Franciscan adjunct professor delivers first of 3 lectures on Fourth Lateran Council

BY JACOB FLORES
STAFF WRITER

The “Great Council of Christendom” occurred 800 years ago at the peak of the Middle Ages, and it remains a blind spot, said Dr. Andrew W. Jones on Oct. 20, regarding his findings and his hope to bring attention to this council.

In his talk, “The Liturgical Cosmos,” delivered in the Gentile Gallery, Jones, a Franciscan University adjunct professor of ecclesiology, said that the council, also known as the Fourth Lateran Council, brought together 400 bishops, 71 archbishops and patriarchs, 800 abbots and thousands of lesser clergy and lay people. Jones proposed that the medieval worldview is enshrined in the canons and decrees of this council.

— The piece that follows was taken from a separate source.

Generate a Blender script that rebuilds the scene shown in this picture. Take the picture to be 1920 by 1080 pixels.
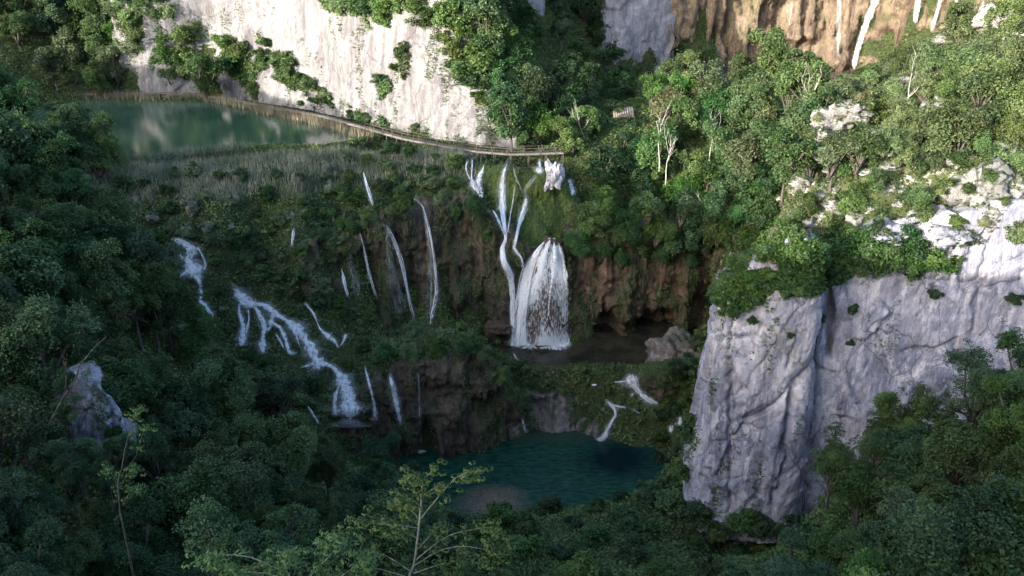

“It’s a notion of a society of the baptized that encompasses all their lives, in which is rooted ultimately in a scriptural, liturgical and sacramental worldview,” he said.

“At Lateran four we see the church government, the church sanctifying and defending a baptized people and really attempting to build a society of faith, hope and charity and believing it could do so. Lateran four shows us Christianity at its most optimistic,” said Jones.

He continued, “Lateran four is the council of a world that understood itself through the Scripture(s) and the liturgy. History, politics, economics, cosmology … all such structures were ultimately built on a liturgical foundation. This world is also the world of Scripture. Scripture is understood liturgically, and liturgy was living out in Scripture. They were inseparable and provided the very framework through which reality was understood and action was taken. So this is the vision I’m going to try and share with you … over the course of the next two weeks.”

Jones called this vision the four senses of Scripture or the four senses of reality. He said that Pope Innocent III, who called and presided over the Fourth Lateran Council, referred to them as the four theological understandings.

Jones said that it is these understandings, as well as the reforms that the Fourth Lateran Council enacted and how the council impacts the church through the ages that are going to be the subject of the coming lectures. These talks will be Oct. 27 and Nov. 3.